Friends,
Greetings from Oxford University! My second term here began a fortnight ago, and I'm happy to be back. The square peg of my American-ness has by this time had its corners filed to fit the round hole of British culture. I now use words like 'fortnight', for example. And I never, ever say 'pants' when I mean 'trousers'.
At roughly the age I am now, my father permanently absconded from his homeland - for Love. My English grandparents are frankly hoping that I'll do the same. 'Have any young ladies caught your fancy at Oxford, Nealson?' Grandad Munn asked on New Year's Eve. 'How are you getting on with them?' I returned his gaze with what I imagined to be a sincere and good-natured expression and said, wanting, Neville Chamberlain-like, to appease his curiosity without fueling his acquisitive impulses, 'English women find me too guileless, Grandad; there's not enough irony in my worldview. Only Irish women give me any attention'.
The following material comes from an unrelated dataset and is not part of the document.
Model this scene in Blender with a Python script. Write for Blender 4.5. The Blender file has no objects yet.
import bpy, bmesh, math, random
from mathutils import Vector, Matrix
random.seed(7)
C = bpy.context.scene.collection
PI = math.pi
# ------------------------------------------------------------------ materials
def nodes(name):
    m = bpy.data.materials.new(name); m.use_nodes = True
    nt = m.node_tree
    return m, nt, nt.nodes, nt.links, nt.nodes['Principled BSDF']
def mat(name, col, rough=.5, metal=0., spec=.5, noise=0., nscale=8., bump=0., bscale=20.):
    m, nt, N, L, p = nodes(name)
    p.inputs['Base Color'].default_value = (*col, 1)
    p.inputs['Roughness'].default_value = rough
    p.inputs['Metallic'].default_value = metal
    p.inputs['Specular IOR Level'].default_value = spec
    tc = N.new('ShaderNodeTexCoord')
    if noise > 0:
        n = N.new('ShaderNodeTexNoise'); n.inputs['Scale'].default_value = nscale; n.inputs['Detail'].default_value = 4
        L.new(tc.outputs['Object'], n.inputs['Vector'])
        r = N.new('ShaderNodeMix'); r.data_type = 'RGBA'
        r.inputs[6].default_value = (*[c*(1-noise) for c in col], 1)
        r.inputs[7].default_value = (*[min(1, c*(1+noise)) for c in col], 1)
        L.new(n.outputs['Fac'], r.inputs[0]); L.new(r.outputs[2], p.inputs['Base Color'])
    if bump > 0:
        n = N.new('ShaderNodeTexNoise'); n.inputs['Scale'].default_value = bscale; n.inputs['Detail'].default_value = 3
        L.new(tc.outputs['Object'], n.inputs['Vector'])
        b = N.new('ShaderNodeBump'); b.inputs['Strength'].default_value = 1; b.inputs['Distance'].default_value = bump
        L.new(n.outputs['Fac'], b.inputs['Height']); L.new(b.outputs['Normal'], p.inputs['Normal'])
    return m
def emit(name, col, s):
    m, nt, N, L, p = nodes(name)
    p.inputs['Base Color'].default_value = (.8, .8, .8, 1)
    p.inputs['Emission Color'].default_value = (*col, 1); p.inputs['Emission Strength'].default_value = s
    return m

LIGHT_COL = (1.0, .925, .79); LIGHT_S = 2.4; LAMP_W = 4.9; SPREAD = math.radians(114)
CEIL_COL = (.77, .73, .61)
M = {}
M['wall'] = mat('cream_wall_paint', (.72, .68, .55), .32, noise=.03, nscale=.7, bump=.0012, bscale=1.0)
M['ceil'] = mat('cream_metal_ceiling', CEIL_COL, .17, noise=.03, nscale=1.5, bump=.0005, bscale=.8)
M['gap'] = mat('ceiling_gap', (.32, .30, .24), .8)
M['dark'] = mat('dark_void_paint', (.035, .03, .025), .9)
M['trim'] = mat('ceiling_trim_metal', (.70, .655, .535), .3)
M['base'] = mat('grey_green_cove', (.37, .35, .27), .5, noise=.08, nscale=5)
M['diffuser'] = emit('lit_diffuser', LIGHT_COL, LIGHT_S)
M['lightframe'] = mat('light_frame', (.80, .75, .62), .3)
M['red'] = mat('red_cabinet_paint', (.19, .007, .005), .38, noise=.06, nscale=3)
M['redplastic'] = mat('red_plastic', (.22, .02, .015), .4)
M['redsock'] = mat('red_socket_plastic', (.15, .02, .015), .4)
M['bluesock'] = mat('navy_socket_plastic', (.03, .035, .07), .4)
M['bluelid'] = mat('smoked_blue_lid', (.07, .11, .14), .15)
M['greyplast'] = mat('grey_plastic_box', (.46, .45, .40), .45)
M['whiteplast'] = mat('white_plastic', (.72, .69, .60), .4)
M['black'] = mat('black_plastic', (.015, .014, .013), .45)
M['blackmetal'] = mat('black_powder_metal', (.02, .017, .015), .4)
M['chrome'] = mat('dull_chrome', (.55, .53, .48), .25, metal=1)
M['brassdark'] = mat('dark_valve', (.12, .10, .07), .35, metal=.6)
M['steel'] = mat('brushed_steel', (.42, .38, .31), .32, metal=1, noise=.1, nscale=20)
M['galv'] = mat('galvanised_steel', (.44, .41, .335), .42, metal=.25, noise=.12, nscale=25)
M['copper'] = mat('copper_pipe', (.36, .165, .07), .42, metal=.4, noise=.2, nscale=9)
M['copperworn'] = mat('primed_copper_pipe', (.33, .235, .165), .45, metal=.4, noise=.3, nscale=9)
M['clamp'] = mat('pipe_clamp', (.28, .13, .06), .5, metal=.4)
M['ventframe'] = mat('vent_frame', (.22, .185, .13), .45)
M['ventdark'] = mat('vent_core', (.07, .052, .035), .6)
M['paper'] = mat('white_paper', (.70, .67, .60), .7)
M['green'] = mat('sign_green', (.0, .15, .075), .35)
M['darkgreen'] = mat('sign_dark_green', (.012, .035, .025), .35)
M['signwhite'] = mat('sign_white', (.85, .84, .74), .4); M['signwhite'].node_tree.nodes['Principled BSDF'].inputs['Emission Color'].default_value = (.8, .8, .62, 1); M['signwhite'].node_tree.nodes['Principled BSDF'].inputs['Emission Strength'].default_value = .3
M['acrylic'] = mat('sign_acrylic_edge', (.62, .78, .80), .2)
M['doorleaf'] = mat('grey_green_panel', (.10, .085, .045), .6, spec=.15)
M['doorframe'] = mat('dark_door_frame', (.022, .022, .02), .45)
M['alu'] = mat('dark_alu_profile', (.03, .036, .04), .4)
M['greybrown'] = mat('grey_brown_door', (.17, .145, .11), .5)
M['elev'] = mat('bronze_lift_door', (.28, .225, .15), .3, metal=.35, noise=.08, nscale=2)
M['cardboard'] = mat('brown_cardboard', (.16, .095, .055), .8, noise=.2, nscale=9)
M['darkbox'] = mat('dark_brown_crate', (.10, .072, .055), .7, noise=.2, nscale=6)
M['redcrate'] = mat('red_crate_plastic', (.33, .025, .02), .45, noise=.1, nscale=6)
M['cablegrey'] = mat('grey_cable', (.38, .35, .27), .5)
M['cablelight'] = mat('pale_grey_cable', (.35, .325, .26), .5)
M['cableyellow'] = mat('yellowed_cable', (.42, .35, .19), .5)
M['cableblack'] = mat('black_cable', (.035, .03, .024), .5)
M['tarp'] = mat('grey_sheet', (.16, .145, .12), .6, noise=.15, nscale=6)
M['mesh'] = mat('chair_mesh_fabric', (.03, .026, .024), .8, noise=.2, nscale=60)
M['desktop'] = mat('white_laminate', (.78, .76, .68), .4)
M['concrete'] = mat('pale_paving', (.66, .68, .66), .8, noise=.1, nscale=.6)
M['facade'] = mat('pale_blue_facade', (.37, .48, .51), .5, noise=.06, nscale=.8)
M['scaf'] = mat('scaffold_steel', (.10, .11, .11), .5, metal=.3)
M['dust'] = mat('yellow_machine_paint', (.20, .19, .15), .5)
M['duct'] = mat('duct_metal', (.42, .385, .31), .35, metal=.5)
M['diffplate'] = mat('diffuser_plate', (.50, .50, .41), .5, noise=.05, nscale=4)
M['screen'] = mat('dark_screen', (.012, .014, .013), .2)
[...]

'Oh'. His disappointment was evident as he looked down at his glass of Port. Were he not an ex-Salvation Army officer I imagine he would at that moment have finished the wine in a single gulp, extinguished a cigarette, and flicked the butt into the empty chalice just for effect, perhaps muttering as he did so: 'Life, it seems, is more talented than we...'.
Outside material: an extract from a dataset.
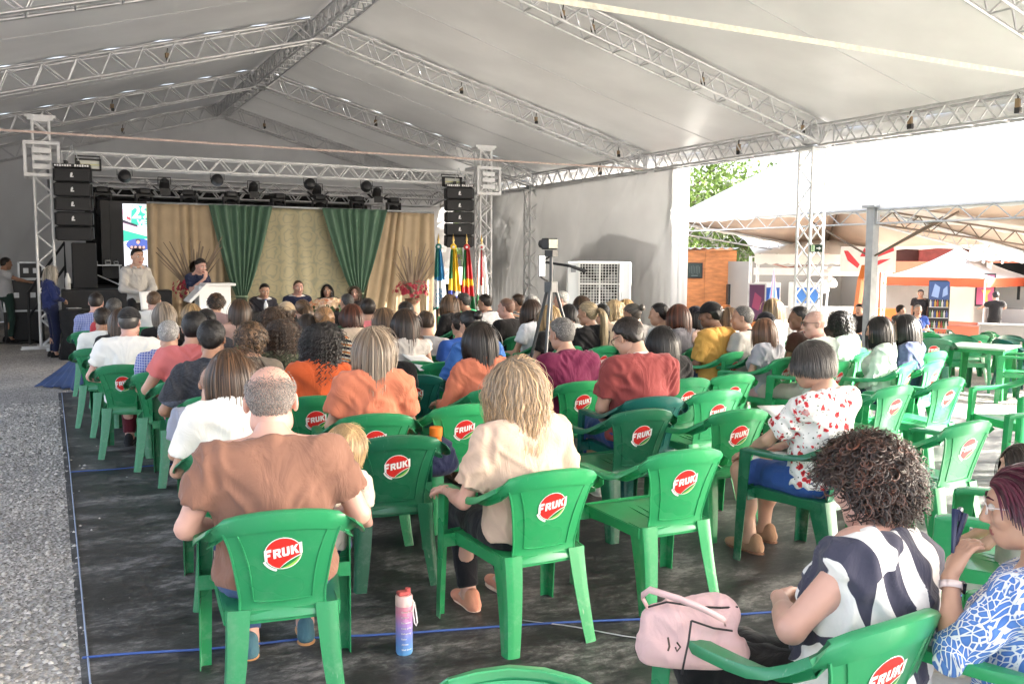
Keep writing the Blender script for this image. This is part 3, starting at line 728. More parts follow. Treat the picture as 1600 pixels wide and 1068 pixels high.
def vase(x, y, label, hv, red, seed, fan):
    a = empty('flower_vase', (x, y, 0), 0, label, 'flowers', 'tall vases of red orchids and dry reeds')
    MB().lathe([(.1, 0), (.13, .05), (.17, .35), (.13, hv-.1), (.16, hv), (.13, hv)], n=18).obj('vase', mat('brown bark vase', (.16, .09, .05), .8, var=.4, vscale=20, bump=.5), a, smooth=True)
    r = np.random.RandomState(seed)
    tag(blob_cluster(130, (0, 0, hv+.10), (.40, .34, .30), .038, seed, 5).obj('orchid', mat('red orchid', (.42, .03, .06), .5, var=.4, vscale=30, trans=.15), a), kind='stuff')
    g = MB()
    for k in range(34):
        t = r.rand()*6.28; sp = fan*(.25+.75*r.rand()); h = .5+.62*r.rand(); w = .012+.014*r.rand(); P = []
        for i in range(6):
            u = i/5; P.append(Vector((sp*u**1.3*math.cos(t), .5*sp*u**1.3*math.sin(t), hv-.05+h*u)))
        G = [[p+Vector((w*(1-abs(i/5-.4)), 0, 0)), p-Vector((w*(1-abs(i/5-.4)), 0, 0))] for i, p in enumerate(P)]; g.sheet(G, .003)
    g.obj('reed', mat('dry reed', (.19, .14, .10), .8, var=.5, vscale=3), a)
vase(6.28, 16.5, 'tall vase of red orchids and dry reeds before the right beige curtain', .92, 1, 5, .45)
vase(2.27, 16.7, 'tall vase of red orchids and dry reeds behind the woman at the lectern', 1.0, 1, 9, .62)
# flags
def flag(x, y, cols, label, seed, emb):
    a = empty('flag', (x, y, 0), R_(-20), label, 'flag', 'flags on standing poles right of the curtain')
    MB().cyl((0, 0, 0), (0, 0, 2.0), .017).obj('pole', mat('dark pole', (.12, .07, .04), .5), a)
    MB().lathe([(.02, 1.98), (.03, 2.0), (.012, 2.03), (.028, 2.07), (.02, 2.1), (.004, 2.2)], n=10).obj('finial', mat('brass', (.6, .42, .15), .3, .8), a, smooth=True)
    MB().lathe([(.19, 0), (.19, .03), (.05, .07), (.03, .12)], n=16).obj('base', BLACK, a)
    g = MB(); M_ = Matrix.Rotation(R_(90), 3, 'X')
    g.lathe([(.066, 0), (.066, .02), (.04, .028)], (0, -.03, 1.93), 18, M_); g.mat(1).lathe([(.025, 0), (.025, .04)], (0, -.03, 1.93), 14, M_); g.obj('rosette', [cols[0], cols[-1]], a)
    nu, nv = 28, 30; G = []
    for i in range(nu+1):
        u = i/nu; r_ = []
        for j in range(nv+1):
            v = j/nv; z = .62+(1.88-.62)*v; wd = .055+.095*(1-v)**.8
            ph = u*2*math.pi*2.5+seed; r_.append((wd*(u*2-1)+.03*(1-v), -.05+.045*(1-.4*v)*math.sin(ph), z+.06*math.sin(u*3+seed)*(1-v)))
        G.append(r_)
    Vn = len(G); g = MB(); g.sheet(G, .003)
    nm = len(cols)
    fm = []
    for f, vi in enumerate(g.f):
        c = sum((Vector(g.v[q]) for q in vi), Vector())/len(vi); u = (c.x/(.055+.095*max(0, (1.88-c.z)/1.26)**.8)+1)/2; v = (c.z-.62)/1.26
        fm.append(emb(u, v))
    g.m = fm; g.obj('cloth', cols, a, smooth=True)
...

He's not the only one expecting me to emigrate. My former roommate Alex Oldfield predicted one hot night last July, as he reached from his bed to arrest our oscillating fan mid-arc, like a man wringing a chicken's neck, that this year I would 'become thoroughly Anglicized and never come home again'. Owing to my father's influence I've been partly Anglicized since childhood, of course ('We didn't win the War by not eating our beans!' - a favourite dinnertime maxim), but my experiences this year have by no means entirely expurgated the American elements of my personality. My current roommate Charley Mull serves to keep me balanced in this respect, as do my numerous consortations with other American students and even, at Christmastime, Devon Abts, with whom I spent a splendid day in Milan browsing through bookshops, drinking expressos, and dodging falling particles of 'building fuzz' (her term) beneath the scaffolding of the Duomo.
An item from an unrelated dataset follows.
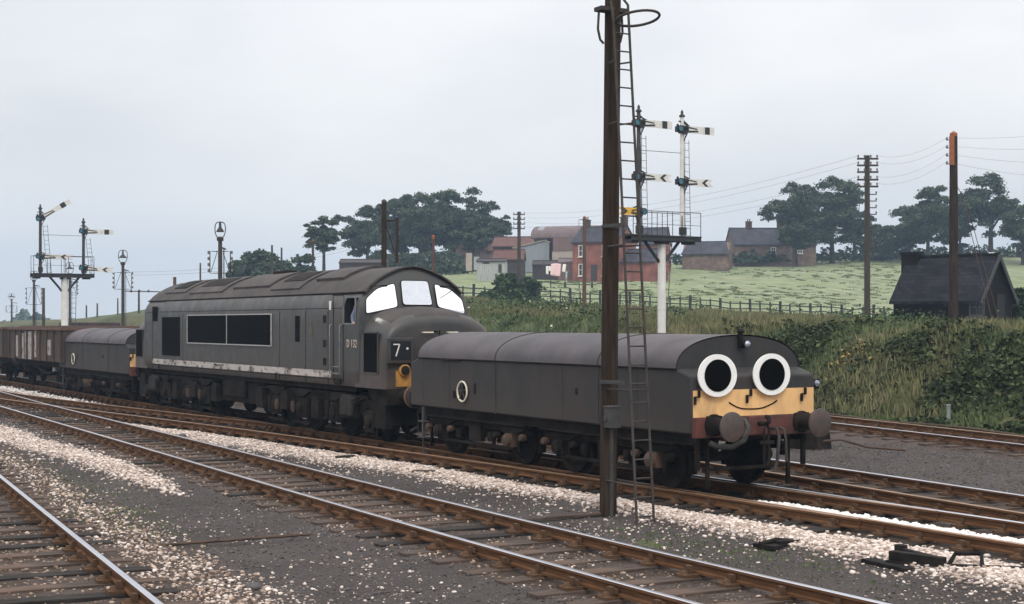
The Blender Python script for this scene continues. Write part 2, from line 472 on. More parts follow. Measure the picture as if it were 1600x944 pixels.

It's been great to read of the happenings in all of your lives. I hope you continue to enjoy 'the life that is truly life'. Even if you don't always feel your being suffused with a bouyant Pauline optimism - although I do, thanks to a diet rich in fruits, vegetables, whole grains, and Earl Grey - take heart: a friend and I recently agreed that it is possible to have existential angst and still be a Christian! In England, of course, one keeps such matters entirely private; but I suppose it safe to assume that a blog entitled 'Dreams and Anguish' is something of a liminal zone, an area of 'cultural remission', you know?
Keep in touch!
Ta,
Nealson
(P.S. The 'Ta' should be read as inflected with heavy irony)
1 comment:
got your birthday card in the mail just in time (+ letter). a delight to read them both. so thoughtful!